Watching 23 live dance shows over one weekend is not your everyday audience’s experience. I found it induced an addictive state of emotional and intellectual overdrive – you know you can’t really cope with another show but you just can’t bear to miss one either. Nor miss being part of the debate…

Even a cursory eavesdrop on post performance audience chat gave clear indications that the shows we liked the most were those ingenious enough to make us laugh, and usually at ourselves. Often the movement seemed based on yoga, pornography, hip-hop or disco dancing; the simulated sex scenes were either ridiculous or downright nasty and any sentiment expressed, pathetic and punishable. Conversely, the pieces that irritated us the most were those whose movement vocabulary seemed to hail from the nineties: tried and tested, beautiful and fluid, and where sex and love were portrayed un-ironically, as complex but mainly positive, or at least earnest, experiences. The shows that we appreciated but that held us somewhat at bay because of their over evident prowess, were those exploiting the impressive effect of a repeated movement motif, gradually imbued with meaning through the power of the onlooker’s own imagination. There were three works, more broadly political perhaps, that clearly didn’t fit into any of those categories and caused heated artistic argument (but for those, check the reviews, wink).

In the midst of the dance, what proved immensely satisfying and helped me digest all the speedily consumed choreographed existentialism during the festival, was the parallel creative outlet that the Springback Academy offered to us, the crew of 14 critics.

The fact that we were also frantically working to get our own show on the road: our thoughts in focus, our reviews written, that exact right word and that ever-elusive internet connection, added acuity to the whole experience. Not to mention the delight of meeting such a group of fascinating, sparky individuals from all over Europe, who’d found a common language in their love of writing about dance.

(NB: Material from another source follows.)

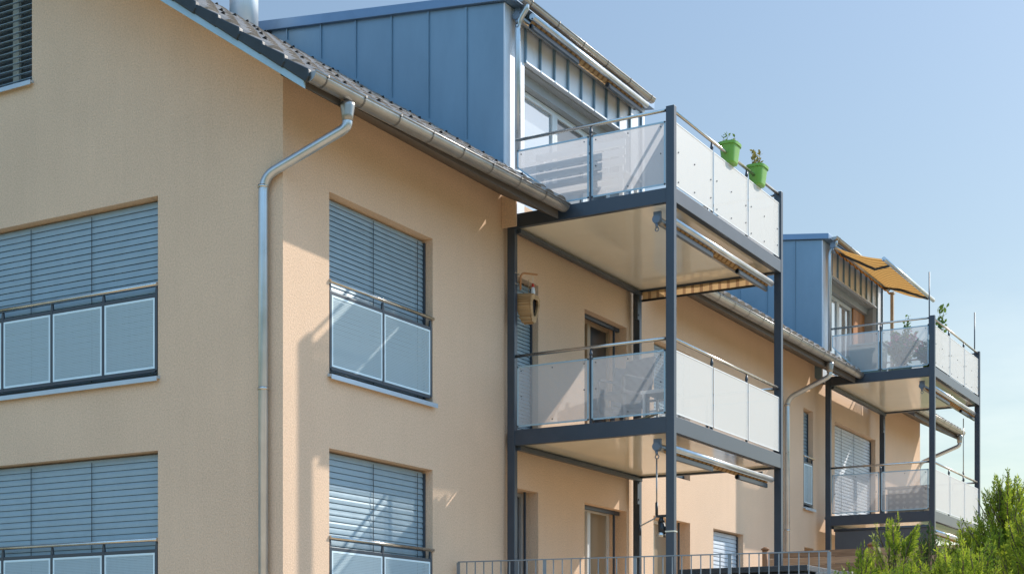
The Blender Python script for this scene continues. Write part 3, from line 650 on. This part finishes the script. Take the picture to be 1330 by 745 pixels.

We had to work too hard and too quickly; there was not enough time to dig as deep as we felt we ought; and there was genuine regret at not having more moments to hang-out and get to know each other better. However, our marathon speed walks from show to show, our condensed analysis, relayed whilst queuing for the loo, our discussion during a cramped Barcelona bus ride about how the word promiscuity in French means proximity in English and how that must affect our view of dance; all this, together with our shared sense of purpose, meant we felt greatly more engaged than might the passive punter or dance producer on the prowl. We were empowered ‘dramaturges’ of the whole event, documenting, commentating, criticizing: actively commandeering the experience and making it our own. It wasn’t until about 1am in the hotel room every night, trying to overcome fatigue and get my reviews written whilst the rest of the festival-goers were still in the bar or already asleep, that it all felt a tad mad. But in no way would I have missed the next day’s fix.